Para Pemohon juga menilai pembatasan usia pemuda hanya sampai 30 tahun menciptakan perlakuan hukum yang berbeda antara warga negara 30 tahun ke bawah dengan yang telah berusia 30 tahun ke atas. Padahal, lanjut Pemohon, PBB menetapkan youth hingga 35 tahun.
"UNESCO & PBB menetapkan youth hingga 35 tahun, bahkan di beberapa yurisdiksi sampai 40 tahun," ujar Pemohon.
"Bahwa pembedaan tersebut tidak memiliki dasar ilmiah maupun proporsionalitas, sehingga bersifat arbitrer dan menimbulkan diskriminasi usia yang bertentangan dengan prinsip kepastian hukum yang adil," imbuhnya.

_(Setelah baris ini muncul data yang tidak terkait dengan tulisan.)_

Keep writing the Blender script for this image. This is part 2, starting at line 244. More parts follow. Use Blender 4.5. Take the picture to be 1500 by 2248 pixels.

Dengan begitu, para Pemohon menilai pembatasan usia maksimal pemuda 30 tahun tersebut bersifat arbitrer atau sewenang-wenang. Alasannya yakni:
Tidak didasarkan pada kajian ilmiah yang kuat mengenai fase perkembangan manusia.
Tidak sejalan dengan standar internasional yang menetapkan youth hingga 35-40 tahun.
Tidak mempertimbangkan realitas sosial Indonesia, di mana banyak warga negara baru menyelesaikan pendidikan tinggi, memulai karier, dan aktif dalam organisasi masyarakat pada usia 30 tahun ke atas.
"Bahwa karena sifatnya yang arbitrer dan diskriminatif, norma Pasal 1 ayat (1) UU Kepemudaan bertentangan dengan prinsip konstitusionalitas, keadilan, dan non-diskriminasi," papar Pemohon.
Dengan sejumlah argumentasi tersebut, para Pemohon pun meminta MK mengubah batas usia maksimal pemuda menjadi 40 tahun. Namun, kini gugatan itu kandas.